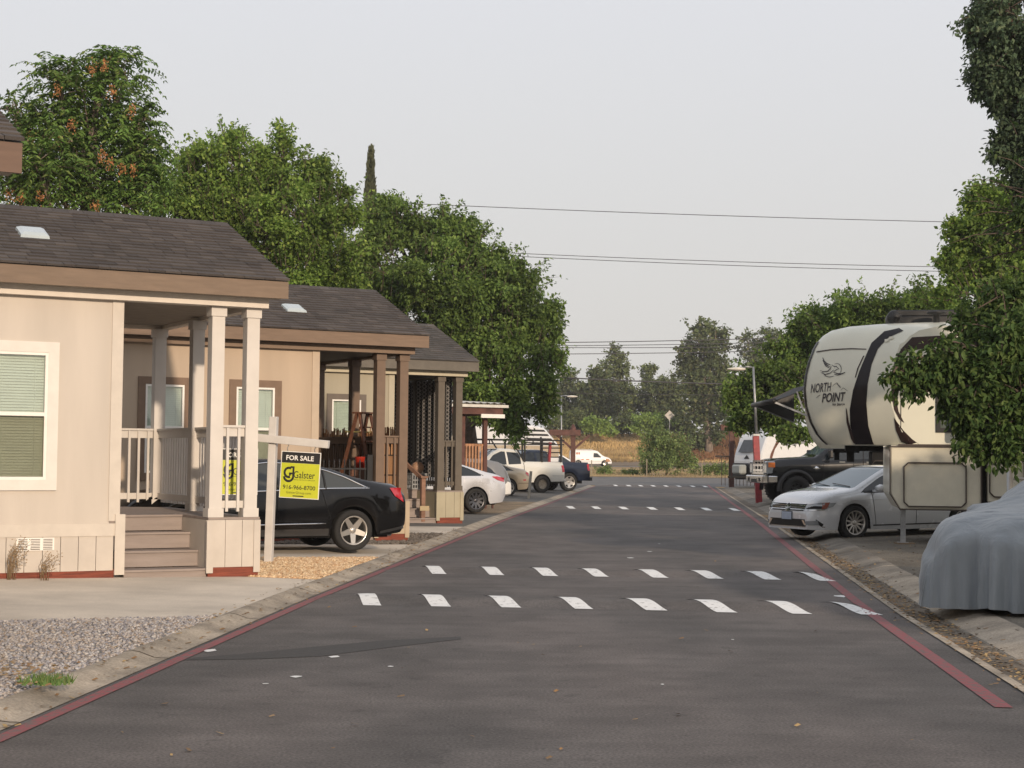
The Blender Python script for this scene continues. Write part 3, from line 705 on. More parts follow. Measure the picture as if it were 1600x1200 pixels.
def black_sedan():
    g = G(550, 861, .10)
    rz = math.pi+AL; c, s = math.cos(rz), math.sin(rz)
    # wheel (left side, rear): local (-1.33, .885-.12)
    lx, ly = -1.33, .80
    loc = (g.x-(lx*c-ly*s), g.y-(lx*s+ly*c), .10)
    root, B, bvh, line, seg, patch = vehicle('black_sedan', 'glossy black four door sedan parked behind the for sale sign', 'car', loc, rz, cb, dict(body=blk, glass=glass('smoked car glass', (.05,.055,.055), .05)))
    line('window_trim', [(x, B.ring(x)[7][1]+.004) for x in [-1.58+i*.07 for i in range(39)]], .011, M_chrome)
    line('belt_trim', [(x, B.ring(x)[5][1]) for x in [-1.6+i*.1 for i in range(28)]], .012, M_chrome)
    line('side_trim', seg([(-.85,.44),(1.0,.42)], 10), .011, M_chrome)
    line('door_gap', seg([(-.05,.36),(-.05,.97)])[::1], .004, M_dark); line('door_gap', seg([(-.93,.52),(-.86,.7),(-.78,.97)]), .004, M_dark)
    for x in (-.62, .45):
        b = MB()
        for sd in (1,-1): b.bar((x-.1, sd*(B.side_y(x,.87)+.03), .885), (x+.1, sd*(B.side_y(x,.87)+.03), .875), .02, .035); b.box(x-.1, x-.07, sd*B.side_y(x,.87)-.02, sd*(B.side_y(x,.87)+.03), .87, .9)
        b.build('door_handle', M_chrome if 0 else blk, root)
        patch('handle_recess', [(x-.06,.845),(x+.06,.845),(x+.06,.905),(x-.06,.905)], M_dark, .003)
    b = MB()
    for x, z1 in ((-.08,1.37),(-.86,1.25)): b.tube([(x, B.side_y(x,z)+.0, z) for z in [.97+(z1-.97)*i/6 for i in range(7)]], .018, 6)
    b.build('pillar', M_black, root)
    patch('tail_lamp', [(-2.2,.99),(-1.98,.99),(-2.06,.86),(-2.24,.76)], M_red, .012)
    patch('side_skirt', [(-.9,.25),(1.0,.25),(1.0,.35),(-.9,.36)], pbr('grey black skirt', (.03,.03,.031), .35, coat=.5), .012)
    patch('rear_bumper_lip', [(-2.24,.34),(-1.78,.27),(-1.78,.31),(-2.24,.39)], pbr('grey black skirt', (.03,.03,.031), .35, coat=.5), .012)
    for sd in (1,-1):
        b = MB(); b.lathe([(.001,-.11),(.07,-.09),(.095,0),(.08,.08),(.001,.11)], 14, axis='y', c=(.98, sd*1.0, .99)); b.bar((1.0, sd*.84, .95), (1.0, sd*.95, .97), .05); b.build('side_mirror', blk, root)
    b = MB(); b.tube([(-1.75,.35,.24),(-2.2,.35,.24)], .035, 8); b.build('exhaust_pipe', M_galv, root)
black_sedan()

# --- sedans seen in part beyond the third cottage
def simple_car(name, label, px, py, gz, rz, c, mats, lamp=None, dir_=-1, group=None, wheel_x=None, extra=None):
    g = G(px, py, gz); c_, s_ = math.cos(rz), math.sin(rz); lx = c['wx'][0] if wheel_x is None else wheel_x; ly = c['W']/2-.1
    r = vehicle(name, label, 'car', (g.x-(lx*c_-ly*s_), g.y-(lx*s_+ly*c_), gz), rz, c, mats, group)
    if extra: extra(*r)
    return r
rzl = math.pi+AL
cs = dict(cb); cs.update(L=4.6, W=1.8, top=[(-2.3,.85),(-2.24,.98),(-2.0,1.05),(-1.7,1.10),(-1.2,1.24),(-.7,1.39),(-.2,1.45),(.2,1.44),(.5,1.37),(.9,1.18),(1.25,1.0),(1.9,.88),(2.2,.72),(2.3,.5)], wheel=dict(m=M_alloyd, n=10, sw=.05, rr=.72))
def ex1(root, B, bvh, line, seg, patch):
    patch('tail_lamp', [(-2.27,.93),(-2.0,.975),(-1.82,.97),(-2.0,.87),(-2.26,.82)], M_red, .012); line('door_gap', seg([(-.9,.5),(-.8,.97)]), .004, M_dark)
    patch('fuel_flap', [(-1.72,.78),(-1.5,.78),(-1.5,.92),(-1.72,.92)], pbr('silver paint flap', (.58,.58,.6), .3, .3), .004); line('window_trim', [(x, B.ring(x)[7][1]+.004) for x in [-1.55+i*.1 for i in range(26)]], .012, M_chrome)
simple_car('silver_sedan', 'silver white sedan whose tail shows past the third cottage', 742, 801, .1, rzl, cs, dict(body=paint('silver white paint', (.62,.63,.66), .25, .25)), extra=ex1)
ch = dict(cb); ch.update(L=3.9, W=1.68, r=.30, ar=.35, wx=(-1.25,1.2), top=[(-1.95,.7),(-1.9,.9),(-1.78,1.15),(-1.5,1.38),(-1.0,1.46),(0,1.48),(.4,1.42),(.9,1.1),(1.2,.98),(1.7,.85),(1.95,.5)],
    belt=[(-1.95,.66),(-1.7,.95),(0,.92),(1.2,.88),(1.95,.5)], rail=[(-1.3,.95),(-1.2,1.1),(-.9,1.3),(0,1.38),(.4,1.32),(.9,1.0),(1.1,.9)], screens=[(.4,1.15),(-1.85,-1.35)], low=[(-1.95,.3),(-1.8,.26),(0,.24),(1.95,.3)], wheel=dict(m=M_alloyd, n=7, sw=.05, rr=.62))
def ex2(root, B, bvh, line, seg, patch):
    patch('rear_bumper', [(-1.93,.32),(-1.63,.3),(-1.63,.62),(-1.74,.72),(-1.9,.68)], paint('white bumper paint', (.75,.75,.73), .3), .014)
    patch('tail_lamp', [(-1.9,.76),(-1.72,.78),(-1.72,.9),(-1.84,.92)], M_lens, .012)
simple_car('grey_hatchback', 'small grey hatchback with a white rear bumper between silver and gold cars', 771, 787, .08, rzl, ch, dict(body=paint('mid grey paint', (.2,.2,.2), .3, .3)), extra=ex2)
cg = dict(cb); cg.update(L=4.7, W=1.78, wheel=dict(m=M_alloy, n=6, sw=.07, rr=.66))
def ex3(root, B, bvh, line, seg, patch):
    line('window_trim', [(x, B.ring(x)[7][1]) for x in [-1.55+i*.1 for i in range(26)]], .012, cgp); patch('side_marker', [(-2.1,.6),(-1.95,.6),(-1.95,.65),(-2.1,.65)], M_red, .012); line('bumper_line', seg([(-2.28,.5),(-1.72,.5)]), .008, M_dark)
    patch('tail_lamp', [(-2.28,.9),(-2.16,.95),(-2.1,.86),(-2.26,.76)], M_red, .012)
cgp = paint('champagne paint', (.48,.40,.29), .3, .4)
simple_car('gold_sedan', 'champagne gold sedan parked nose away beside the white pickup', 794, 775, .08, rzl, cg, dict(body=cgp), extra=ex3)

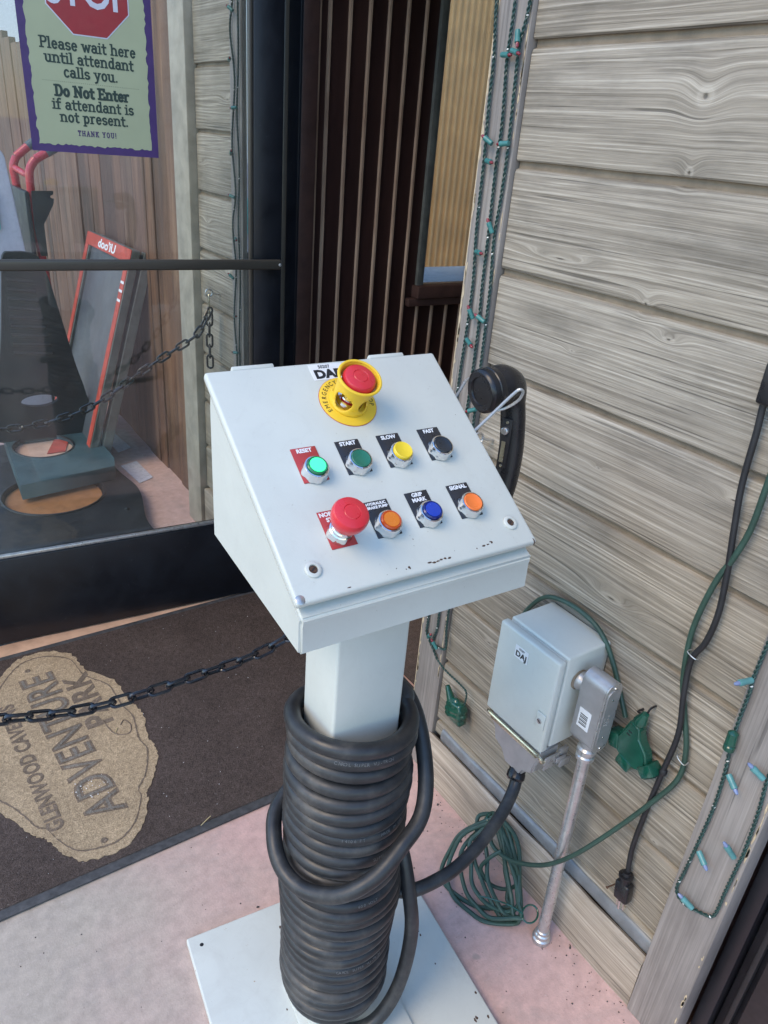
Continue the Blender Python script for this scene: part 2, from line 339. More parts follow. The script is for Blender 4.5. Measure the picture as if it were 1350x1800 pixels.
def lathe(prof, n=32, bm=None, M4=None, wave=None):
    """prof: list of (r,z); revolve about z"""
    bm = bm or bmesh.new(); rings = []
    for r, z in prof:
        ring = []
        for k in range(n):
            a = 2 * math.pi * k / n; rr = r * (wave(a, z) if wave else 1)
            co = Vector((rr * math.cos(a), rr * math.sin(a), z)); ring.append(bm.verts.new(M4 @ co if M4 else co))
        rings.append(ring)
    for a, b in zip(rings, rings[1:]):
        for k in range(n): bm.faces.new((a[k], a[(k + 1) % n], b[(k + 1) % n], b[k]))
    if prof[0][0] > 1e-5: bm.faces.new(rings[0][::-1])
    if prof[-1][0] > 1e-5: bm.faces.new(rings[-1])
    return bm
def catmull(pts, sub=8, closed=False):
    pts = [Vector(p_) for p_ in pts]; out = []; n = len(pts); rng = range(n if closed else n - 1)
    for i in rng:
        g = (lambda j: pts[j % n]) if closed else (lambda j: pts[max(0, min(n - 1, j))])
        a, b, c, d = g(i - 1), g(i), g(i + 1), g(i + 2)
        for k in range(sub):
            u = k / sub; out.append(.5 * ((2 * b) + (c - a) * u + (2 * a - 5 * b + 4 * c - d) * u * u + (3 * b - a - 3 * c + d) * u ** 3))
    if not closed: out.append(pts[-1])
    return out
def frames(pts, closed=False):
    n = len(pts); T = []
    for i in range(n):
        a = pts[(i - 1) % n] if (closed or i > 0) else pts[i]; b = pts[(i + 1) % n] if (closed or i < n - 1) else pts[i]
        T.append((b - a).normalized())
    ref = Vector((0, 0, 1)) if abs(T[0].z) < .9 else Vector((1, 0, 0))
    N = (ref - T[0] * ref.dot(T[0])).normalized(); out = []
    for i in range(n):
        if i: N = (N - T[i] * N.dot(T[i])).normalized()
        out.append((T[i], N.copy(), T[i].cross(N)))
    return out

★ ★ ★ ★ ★

EXERCISE BRIEF:
Which lines hold the word "from"? Copy every one of them.

PROBLEM SOLUTION:
The Blender Python script for this scene continues. Write part 3, from line 705 on. More parts follow. Measure the picture as if it were 1600x1200 pixels.
Continue the Blender Python script for this scene: part 2, from line 339. More parts follow. The script is for Blender 4.5. Measure the picture as if it were 1350x1800 pixels.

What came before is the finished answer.